Сперва обрубили тополь и поставили «леса» с южной и северной стороны. Оказывается, гнилых венцов больше, чем мы думали. Работают ребята ловко — видно, что дело свое знают.
27 сентября
Сегодня Воздвижение Креста Господня, праздник нашей часовни. Мы, как всегда, пригласили отца Николая. Он приплыл с послушницей Наталией и Геной Елуповым, хозяином гостевого дома в Оятевщине[154].
Отец Николай с порога подтвердил слухи, будто его выселяют из особняка на петрозаводской набережной и собираются прогнать с Кижей. Пожаловался, что епископ Мануил пригрозил высылкой за Полярный круг, в Лоухи. При Алексии II у отца Николая была в Москве «крыша», а у патриарха Кирилла свои порядки. Мануил выразил удивление, зачем Озолин вообще приехал из Парижа.
— Сюда, к этому быдлу!..
Так что отец Николай — сплошной комок нервов. Даже в часовню молиться не пошел, а ведь — праздник! Словно в помрачении, непрерывно что-нибудь жевал и признался, что за несколько месяцев нажил диабет. В голове одна дума — о себе любимом. Жаль.
Сидя за столом, я сравнивал бригаду из Волкострова и отца Николая. Волкостровцы — спокойны, сосредоточены на работе, конкретны, Озолин — с перекошенным лицом, ворчит об интригах и сплетнях. Они — о рыбалке, о высокой воде, он — о черной зависти в епархии. Интересно, появится ли он еще на страницах моих записей?
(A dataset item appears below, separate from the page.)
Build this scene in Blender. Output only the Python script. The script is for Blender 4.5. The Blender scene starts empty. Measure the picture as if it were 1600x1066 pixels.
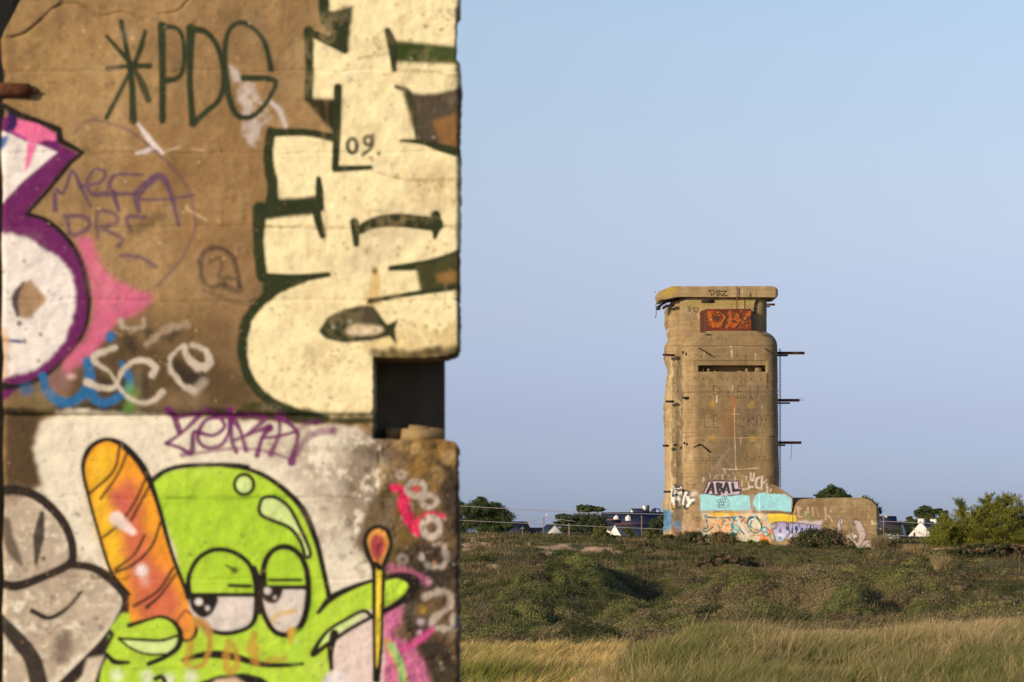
import bpy, math
import numpy as np
from mathutils import Vector
SC = bpy.context.scene
# ---------------------------------------------------------------- camera (level 100 mm lens with a risen front), sky, sun, exposure
F, HY = 1600 * 100 / 36.0, 838.0        # focal length and horizon row in photograph pixels
SUN_EL, SUN_AZ = math.radians(17), math.radians(48)     # sun low, behind the camera on the left
cam_d = bpy.data.cameras.new('camera'); cam = bpy.data.objects.new('camera', cam_d); SC.collection.objects.link(cam); SC.camera = cam
cam.location = (0, 0, 0); cam.rotation_euler = (math.radians(90), 0, 0)
cam_d.lens = 100; cam_d.sensor_width = 36; cam_d.shift_y = (HY - 533) / 1600; cam_d.clip_start = .5; cam_d.clip_end = 20000
cam_d.dof.use_dof = True; cam_d.dof.focus_distance = 176; cam_d.dof.aperture_fstop = 6.3
w = bpy.data.worlds.new('World'); SC.world = w; w.use_nodes = True; nt = w.node_tree; nt.nodes.clear()
sky = nt.nodes.new('ShaderNodeTexSky'); sky.sky_type = 'NISHITA'; sky.sun_disc = False; sky.sun_elevation = SUN_EL
sky.sun_rotation = math.radians(180) + SUN_AZ; sky.air_density = 1.0; sky.dust_density = .6; sky.ozone_density = 2.0
bg = nt.nodes.new('ShaderNodeBackground'); out = nt.nodes.new('ShaderNodeOutputWorld'); bg.inputs[1].default_value = .15
tc = nt.nodes.new('ShaderNodeTexCoord'); sp = nt.nodes.new('ShaderNodeSeparateXYZ'); rp = nt.nodes.new('ShaderNodeValToRGB'); mx = nt.nodes.new('ShaderNodeMix'); mx.data_type = 'RGBA'; mx.blend_type = 'MULTIPLY'; mx.inputs[0].default_value = 1
SKYT = [(0, (.46, .59, 1.18)), (.02, (.48, .575, 1.12)), (.042, (.54, .56, .98)), (.076, (.72, .65, .89)), (.12, (.98, .815, .885)), (.181, (1.18, 1.0, .975)), (.30, (1.10, 1.0, 1.0))]   # lilac anti-twilight haze low in the sky
while len(rp.color_ramp.elements) < len(SKYT): rp.color_ramp.elements.new(.5)
for e, (p, c) in zip(rp.color_ramp.elements, SKYT): e.position = p; e.color = (*c, 1)
nt.links.new(tc.outputs['Generated'], sp.inputs[0]); nt.links.new(sp.outputs[2], rp.inputs[0]); nt.links.new(sky.outputs[0], mx.inputs[6]); nt.links.new(rp.outputs[0], mx.inputs[7]); nt.links.new(mx.outputs[2], bg.inputs[0]); nt.links.new(bg.outputs[0], out.inputs[0])
sl = bpy.data.lights.new('sun', 'SUN'); sun = bpy.data.objects.new('sun', sl); SC.collection.objects.link(sun)
sl.energy = 4.2; sl.angle = math.radians(.53); sl.color = (1, .80, .55)
sun.rotation_euler = Vector((-math.sin(SUN_AZ) * math.cos(SUN_EL), -math.cos(SUN_AZ) * math.cos(SUN_EL), math.sin(SUN_EL))).to_track_quat('Z', 'Y').to_euler()
SC.view_settings.view_transform = 'Standard'; SC.view_settings.look = 'None'; SC.view_settings.exposure = 0.0; SC.view_settings.gamma = 1
SC.cycles.max_bounces = 6; SC.cycles.transparent_max_bounces = 8
ILL = np.array([1.12, .98, .84])        # how bright and warm a white surface facing the sun gets; observed paint colours are divided by it
# ---------------------------------------------------------------- paint canvas
def s2l(c):
    c = np.asarray(c, float) / 255.0
    return np.where(c <= 0.04045, c / 12.92, ((c + 0.055) / 1.055) ** 2.4)

def vnoise(h, w, cell, rng):
    gh, gw = int(h / cell) + 3, int(w / cell) + 3
    g = rng.random((gh, gw))
    yy = np.arange(h) / cell; xx = np.arange(w) / cell
    yi = yy.astype(int); xi = xx.astype(int)
    fy = yy - yi; fx = xx - xi
    fy = fy * fy * (3 - 2 * fy); fx = fx * fx * (3 - 2 * fx)
    a = g[yi][:, xi]; b = g[yi][:, xi + 1]; c = g[yi + 1][:, xi]; d = g[yi + 1][:, xi + 1]
    fx = fx[None, :]; fy = fy[:, None]
    return (a * (1 - fx) + b * fx) * (1 - fy) + (c * (1 - fx) + d * fx) * fy

def fbm(h, w, cell, rng, octs=4):
    o = np.zeros((h, w)); a = 1.0; t = 0
    for _ in range(octs):
        if cell < 1.01: break
        o += a * vnoise(h, w, cell, rng); t += a; a *= .55; cell /= 2.1
    return o / t

def catmull(pts, n=8):
    pts = [np.array(p, float) for p in pts]
    if len(pts) < 3: return np.array(pts)
    P = [2 * pts[0] - pts[1]] + pts + [2 * pts[-1] - pts[-2]]
    out = []
    for i in range(1, len(P) - 2):
        p0, p1, p2, p3 = P[i - 1], P[i], P[i + 1], P[i + 2]
        for t in np.linspace(0, 1, n, endpoint=False):
            out.append(.5 * (2 * p1 + (p2 - p0) * t + (2 * p0 - 5 * p1 + 4 * p2 - p3) * t * t + (3 * p1 - p0 - 3 * p2 + p3) * t ** 3))
    out.append(P[-2])
    return np.array(out)

def boxblur(m, r):
    r = int(round(r))
    if r < 1: return m
    for ax in (0, 1):
        c = np.cumsum(np.pad(m, [(r + 1, r) if a == ax else (0, 0) for a in (0, 1)], mode='edge'), axis=ax)
        n = m.shape[ax]
        m = (np.take(c, np.arange(2 * r + 1, n + 2 * r + 1), axis=ax) - np.take(c, np.arange(0, n), axis=ax)) / (2 * r + 1)
    return m

class Canvas:
    """paint and stains of one surface, laid out on the surface itself"""
    def __init__(s, x0, y0, x1, y1, sc, seed=1):
        s.x0, s.y0, s.sc = x0, y0, sc
        s.W, s.H = int((x1 - x0) * sc), int((y1 - y0) * sc)
        s.rgb = np.zeros((s.H, s.W, 3)); s.a = np.zeros((s.H, s.W))
        s.rng = np.random.default_rng(seed)
        s.n1 = fbm(s.H, s.W, 9 * sc, s.rng) - .5; s.n2 = fbm(s.H, s.W, 9 * sc, s.rng) - .5
        s.n3 = fbm(s.H, s.W, 30 * sc, s.rng) - .5
        s.ox, s.oy, s.k = 0, 0, 1.0; s.wf = 1.0; s.halo = 0.0
    def z(s, ox, oy, k): s.ox, s.oy, s.k = ox, oy, k
    def T(s, p):
        p = np.asarray(p, float)
        return np.stack([(s.ox + p[:, 0] / s.k - s.x0) * s.sc, (s.oy + p[:, 1] / s.k - s.y0) * s.sc], 1)
    def box(s, P, pad):
        xa = max(0, int(P[:, 0].min() - pad)); xb = min(s.W, int(P[:, 0].max() + pad) + 2)
        ya = max(0, int(P[:, 1].min() - pad)); yb = min(s.H, int(P[:, 1].max() + pad) + 2)
        return xa, xb, ya, yb
    def blend(s, bx, m, col, a, col2=None):
        xa, xb, ya, yb = bx
        m = np.clip(m, 0, 1) * a
        c = s2l(col)[None, None, :]
        if col2 is not None:
            t = np.linspace(0, 1, yb - ya)[:, None, None]; c = c * (1 - t) + s2l(col2)[None, None, :] * t
        A = s.a[ya:yb, xa:xb]; R = s.rgb[ya:yb, xa:xb]
        na = m + A * (1 - m)
        s.rgb[ya:yb, xa:xb] = (c * m[..., None] + R * (A * (1 - m))[..., None]) / np.maximum(na, 1e-6)[..., None]
        s.a[ya:yb, xa:xb] = na
    def stroke(s, pts, w, col, a=1.0, soft=1.2, smooth=True, rough=0.0):
        P = s.T(pts)
        if smooth: P = catmull(P)
        n = len(P)
        ws = np.interp(np.linspace(0, 1, n), np.linspace(0, 1, len(w)), w) if isinstance(w, (list, tuple)) else np.full(n, float(w))
        ws = ws * s.wf / s.k * s.sc / 2; sf = soft * s.sc * .5
        pad = ws.max() + sf * 2 + 3 + (5 * s.sc if s.halo else 0)
        xa, xb, ya, yb = s.box(P, pad)
        if xa >= xb or ya >= yb: return
        D = np.full((yb - ya, xb - xa), 1e9)
        rn = rough * s.sc
        for i in range(n - 1):
            a0, b0 = P[i], P[i + 1]
            xs = max(xa, int(min(a0[0], b0[0]) - pad)); xe = min(xb, int(max(a0[0], b0[0]) + pad) + 2)
            ys = max(ya, int(min(a0[1], b0[1]) - pad)); ye = min(yb, int(max(a0[1], b0[1]) + pad) + 2)
            if xs >= xe or ys >= ye: continue
            X, Y = np.meshgrid(np.arange(xs, xe) + .5, np.arange(ys, ye) + .5)
            d = b0 - a0; L = max(d @ d, 1e-9)
            t = np.clip(((X - a0[0]) * d[0] + (Y - a0[1]) * d[1]) / L, 0, 1)
            dd = np.hypot(X - a0[0] - t * d[0], Y - a0[1] - t * d[1]) - (ws[i] * (1 - t) + ws[i + 1] * t)
            v = D[ys - ya:ye - ya, xs - xa:xe - xa]; np.minimum(v, dd, out=v)
        if rn: D = D + s.n1[ya:yb, xa:xb] * rn * 4
        if s.halo: s.blend((xa, xb, ya, yb), np.clip(1 - D / (5.0 * s.sc), 0, 1) ** 2, col, a * s.halo)
        s.blend((xa, xb, ya, yb), .5 - D / (2 * max(sf, .5)), col, a)
    def poly(s, pts, col, a=1.0, soft=1.0, smooth=False, rough=0.0, col2=None, speck=0.0):
        P = s.T(pts)
        if smooth: P = catmull(np.vstack([P, P[:1]]))[:-1]
        sf = soft * s.sc; rn = rough * s.sc
        xa, xb, ya, yb = s.box(P, sf * 2 + rn * 2 + 3)
        if xa >= xb or ya >= yb: return
        X, Y = np.meshgrid(np.arange(xa, xb) + .5, np.arange(ya, yb) + .5)
        if rn:
            X = X + s.n1[ya:yb, xa:xb] * rn * 4; Y = Y + s.n2[ya:yb, xa:xb] * rn * 4
        ins = np.zeros(X.shape, bool)
        for i in range(len(P)):
            x1, y1 = P[i]; x2, y2 = P[(i + 1) % len(P)]
            if y1 == y2: continue
            ins ^= ((y1 > Y) != (y2 > Y)) & (X < (x2 - x1) * (Y - y1) / (y2 - y1) + x1)
        m = boxblur(boxblur(ins.astype(float), sf * .5), sf * .5)
        if speck: m = m * np.clip(1 - speck * 6 * np.clip(s.n3[ya:yb, xa:xb] + s.n1[ya:yb, xa:xb] - .02, 0, 1), 0, 1)
        s.blend((xa, xb, ya, yb), m, col, a, col2)
    def dot(s, x, y, r, col, a=1.0, soft=1.2, ry=None):
        t = np.linspace(0, 2 * math.pi, 25)[:-1]
        s.poly(np.stack([x + r * np.cos(t), y + (ry or r) * np.sin(t)], 1), col, a, soft)
    def ring(s, x, y, r, w, col, a=1.0, ry=None, soft=1.2, t0=0, t1=6.2832):
        t = np.linspace(t0, t1, 25)
        s.stroke(np.stack([x + r * np.cos(t), y + (ry or r) * np.sin(t)], 1), w, col, a, soft, False)
    def specks(s, n, x0, y0, x1, y1, r0, r1, col, a=.7):
        for _ in range(n):
            x, y = s.rng.uniform(x0, x1), s.rng.uniform(y0, y1); r = r0 + (r1 - r0) * s.rng.random() ** 3
            s.dot(x, y, r, col, a * s.rng.uniform(.4, 1), .8, r * s.rng.uniform(.6, 1.3))
    def sample(s, X, Y):
        u = np.clip((X - s.x0) * s.sc - .5, 0, s.W - 1.001); v = np.clip((Y - s.y0) * s.sc - .5, 0, s.H - 1.001)
        i = u.astype(int); j = v.astype(int); fu = u - i; fv = v - j
        def L(A):
            if A.ndim == 3: a, b = fu[..., None], fv[..., None]
            else: a, b = fu, fv
            return (A[j, i] * (1 - a) + A[j, i + 1] * a) * (1 - b) + (A[j + 1, i] * (1 - a) + A[j + 1, i + 1] * a) * b
        return np.concatenate([L(s.rgb), L(s.a)[..., None]], -1)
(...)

Мартуша уже настолько освоилась с мужиками, что лезет к Ивану на колени. А отца Николая боится.
28 сентября
Первые дикие гуси улетают на юг. Сначала высоко в небе я услышал печальный гогот, потом, приглядевшись, увидел две стаи. Вот бы улететь с ними в Крым — до весны. Жить в ритме перелетных птиц: осенью — на юг, весной — на север.
Однажды Чингисхан спросил своего советника, откуда следует черпать силы. Тот сказал, что источник силы — вечное движение:
— Наш народ силен, потому что мы кочуем в поисках воды и травы, не имеем постоянных поселений, живем охотой и умеем воевать. Почувствовав в себе силу, мы собираемся вместе и нападаем. Почуяв слабость, прячемся в горах и лесах — пережидаем. Если мы откажемся от своих обычаев и по примеру западных людей начнем строить замки и города, то рано или поздно нас перебьют, и мы исчезнем навеки.
29 сентября
Сегодня закончили «леса» и начали снимать шифер. Теперь видно, сколько под ним гнили. Удивительно, как наш дом над Онего до сих пор не развалился. Подозреваю, что ремонт обойдется нам втрое дороже, чем мы рассчитывали, — ни на какой Крым не останется.
30 сентября
День хрустальный, аж в легких звенит. Прозрачный бодрящий воздух, ночные заморозки обварили салат и ноготки на грядках. Видно, домовой руку приложил — чтобы погода ремонту не помешала.
Целый день разбирали кусок со стороны часовни. Дом весь дрожал, балки трещали, словно мои кости. Но ремонт напоминает голодание, очищающее дом от гнили.
Никогда еще я так пристально не всматривался в небо, оценивая погоду на ближайшие дни. С понедельника — ни капли дождя, хотя со вчерашнего вечера висят тяжелые тучи и дует сильный северо-западный ветер.
На крыше работа кипит. Сменили два гнилых венца, балку в стропилах со стороны часовни и начали делать решетку из досок под металлочерепицу. Боже, помоги им с погодой.
2 октября
Утром — иней. Мир словно расписан светом. Солнце резко сбоку просвечивает редеющую листву. Окропляя тенью дорогу, устланную золотыми листиками берез. Все дрожит и мерцает в моих глазах, когда я мчусь на велосипеде в Великую Губу. Словно проезжаю внутри картины Сёра[155].
3 октября
Читаю «Царство количества и знамения времени» Генона[156]. Открыл мне его Василий Голованов[157], процитировавший в «Острове» слова о «пространстве, поглощаемом временем».
«Те современные люди, которые рассматривают себя как бы вне религии, — пишет Рене Генон, — находятся в крайней противоположности по отношению к людям, которые, проникнувшись принципиальным единством всех традиций, не связаны больше исключительным образом ни с одной традиционной формой». Эту мысль Генон иллюстрирует цитатой из Ибн Араби[158]: «Мое сердце — пастбище для газелей, и монастырь для христианских монахов, и храм для идолов, и Кааба для ходящих вокруг паломников, и скрижали Торы, и свиток Корана».